§ **WORK TO DO**
Return all of the data exactly as given.

§ **AVAILABLE DATA**
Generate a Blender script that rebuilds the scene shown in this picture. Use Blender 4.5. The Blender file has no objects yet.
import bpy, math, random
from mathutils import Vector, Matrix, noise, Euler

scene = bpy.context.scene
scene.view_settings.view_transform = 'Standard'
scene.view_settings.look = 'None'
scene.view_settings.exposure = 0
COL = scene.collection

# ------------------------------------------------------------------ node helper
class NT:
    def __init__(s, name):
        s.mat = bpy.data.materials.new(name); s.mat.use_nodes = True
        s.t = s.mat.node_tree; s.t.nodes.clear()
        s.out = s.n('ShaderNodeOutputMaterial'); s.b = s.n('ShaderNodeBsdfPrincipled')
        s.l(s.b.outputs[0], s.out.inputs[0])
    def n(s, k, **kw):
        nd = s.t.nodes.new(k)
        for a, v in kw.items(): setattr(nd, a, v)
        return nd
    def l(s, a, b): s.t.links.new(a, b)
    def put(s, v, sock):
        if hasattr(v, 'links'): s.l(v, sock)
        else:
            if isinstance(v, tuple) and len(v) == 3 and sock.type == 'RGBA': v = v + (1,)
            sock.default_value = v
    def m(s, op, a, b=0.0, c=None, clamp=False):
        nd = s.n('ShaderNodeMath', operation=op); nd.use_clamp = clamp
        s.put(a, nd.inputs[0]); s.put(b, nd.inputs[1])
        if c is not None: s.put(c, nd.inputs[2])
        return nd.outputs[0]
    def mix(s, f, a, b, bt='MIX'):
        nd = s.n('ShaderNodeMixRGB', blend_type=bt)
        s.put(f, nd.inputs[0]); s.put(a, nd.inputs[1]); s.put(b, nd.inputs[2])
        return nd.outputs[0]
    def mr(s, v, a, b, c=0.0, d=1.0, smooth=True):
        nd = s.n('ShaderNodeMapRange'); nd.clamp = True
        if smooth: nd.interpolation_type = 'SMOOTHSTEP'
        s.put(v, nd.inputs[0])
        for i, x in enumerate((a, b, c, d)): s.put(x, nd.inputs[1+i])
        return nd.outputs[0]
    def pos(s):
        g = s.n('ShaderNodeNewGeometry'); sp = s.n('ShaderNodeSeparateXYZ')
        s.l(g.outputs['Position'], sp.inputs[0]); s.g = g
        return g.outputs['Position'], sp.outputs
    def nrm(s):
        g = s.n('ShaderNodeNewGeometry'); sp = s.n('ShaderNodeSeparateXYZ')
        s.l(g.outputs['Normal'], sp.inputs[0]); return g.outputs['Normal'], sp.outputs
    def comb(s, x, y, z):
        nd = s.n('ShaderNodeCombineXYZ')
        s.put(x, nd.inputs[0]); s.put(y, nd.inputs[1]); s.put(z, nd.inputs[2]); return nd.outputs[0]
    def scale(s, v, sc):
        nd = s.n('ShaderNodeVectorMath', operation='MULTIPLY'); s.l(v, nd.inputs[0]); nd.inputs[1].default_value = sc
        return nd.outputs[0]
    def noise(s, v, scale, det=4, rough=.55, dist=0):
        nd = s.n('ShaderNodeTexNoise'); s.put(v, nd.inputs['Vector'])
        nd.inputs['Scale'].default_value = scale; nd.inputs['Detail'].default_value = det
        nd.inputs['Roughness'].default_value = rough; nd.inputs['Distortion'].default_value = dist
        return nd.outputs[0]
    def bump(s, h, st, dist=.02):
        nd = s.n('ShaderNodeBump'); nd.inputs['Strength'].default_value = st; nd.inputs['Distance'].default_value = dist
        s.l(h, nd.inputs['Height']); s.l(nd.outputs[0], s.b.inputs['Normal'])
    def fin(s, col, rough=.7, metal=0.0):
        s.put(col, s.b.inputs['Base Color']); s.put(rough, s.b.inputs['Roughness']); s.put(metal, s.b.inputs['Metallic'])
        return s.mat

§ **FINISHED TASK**
Generate a Blender script that rebuilds the scene shown in this picture. Use Blender 4.5. The Blender file has no objects yet.
import bpy, math, random
from mathutils import Vector, Matrix, noise, Euler

scene = bpy.context.scene
scene.view_settings.view_transform = 'Standard'
scene.view_settings.look = 'None'
scene.view_settings.exposure = 0
COL = scene.collection

# ------------------------------------------------------------------ node helper
class NT:
    def __init__(s, name):
        s.mat = bpy.data.materials.new(name); s.mat.use_nodes = True
        s.t = s.mat.node_tree; s.t.nodes.clear()
        s.out = s.n('ShaderNodeOutputMaterial'); s.b = s.n('ShaderNodeBsdfPrincipled')
        s.l(s.b.outputs[0], s.out.inputs[0])
    def n(s, k, **kw):
        nd = s.t.nodes.new(k)
        for a, v in kw.items(): setattr(nd, a, v)
        return nd
    def l(s, a, b): s.t.links.new(a, b)
    def put(s, v, sock):
        if hasattr(v, 'links'): s.l(v, sock)
        else:
            if isinstance(v, tuple) and len(v) == 3 and sock.type == 'RGBA': v = v + (1,)
            sock.default_value = v
    def m(s, op, a, b=0.0, c=None, clamp=False):
        nd = s.n('ShaderNodeMath', operation=op); nd.use_clamp = clamp
        s.put(a, nd.inputs[0]); s.put(b, nd.inputs[1])
        if c is not None: s.put(c, nd.inputs[2])
        return nd.outputs[0]
    def mix(s, f, a, b, bt='MIX'):
        nd = s.n('ShaderNodeMixRGB', blend_type=bt)
        s.put(f, nd.inputs[0]); s.put(a, nd.inputs[1]); s.put(b, nd.inputs[2])
        return nd.outputs[0]
    def mr(s, v, a, b, c=0.0, d=1.0, smooth=True):
        nd = s.n('ShaderNodeMapRange'); nd.clamp = True
        if smooth: nd.interpolation_type = 'SMOOTHSTEP'
        s.put(v, nd.inputs[0])
        for i, x in enumerate((a, b, c, d)): s.put(x, nd.inputs[1+i])
        return nd.outputs[0]
    def pos(s):
        g = s.n('ShaderNodeNewGeometry'); sp = s.n('ShaderNodeSeparateXYZ')
        s.l(g.outputs['Position'], sp.inputs[0]); s.g = g
        return g.outputs['Position'], sp.outputs
    def nrm(s):
        g = s.n('ShaderNodeNewGeometry'); sp = s.n('ShaderNodeSeparateXYZ')
        s.l(g.outputs['Normal'], sp.inputs[0]); return g.outputs['Normal'], sp.outputs
    def comb(s, x, y, z):
        nd = s.n('ShaderNodeCombineXYZ')
        s.put(x, nd.inputs[0]); s.put(y, nd.inputs[1]); s.put(z, nd.inputs[2]); return nd.outputs[0]
    def scale(s, v, sc):
        nd = s.n('ShaderNodeVectorMath', operation='MULTIPLY'); s.l(v, nd.inputs[0]); nd.inputs[1].default_value = sc
        return nd.outputs[0]
    def noise(s, v, scale, det=4, rough=.55, dist=0):
        nd = s.n('ShaderNodeTexNoise'); s.put(v, nd.inputs['Vector'])
        nd.inputs['Scale'].default_value = scale; nd.inputs['Detail'].default_value = det
        nd.inputs['Roughness'].default_value = rough; nd.inputs['Distortion'].default_value = dist
        return nd.outputs[0]
    def bump(s, h, st, dist=.02):
        nd = s.n('ShaderNodeBump'); nd.inputs['Strength'].default_value = st; nd.inputs['Distance'].default_value = dist
        s.l(h, nd.inputs['Height']); s.l(nd.outputs[0], s.b.inputs['Normal'])
    def fin(s, col, rough=.7, metal=0.0):
        s.put(col, s.b.inputs['Base Color']); s.put(rough, s.b.inputs['Roughness']); s.put(metal, s.b.inputs['Metallic'])
        return s.mat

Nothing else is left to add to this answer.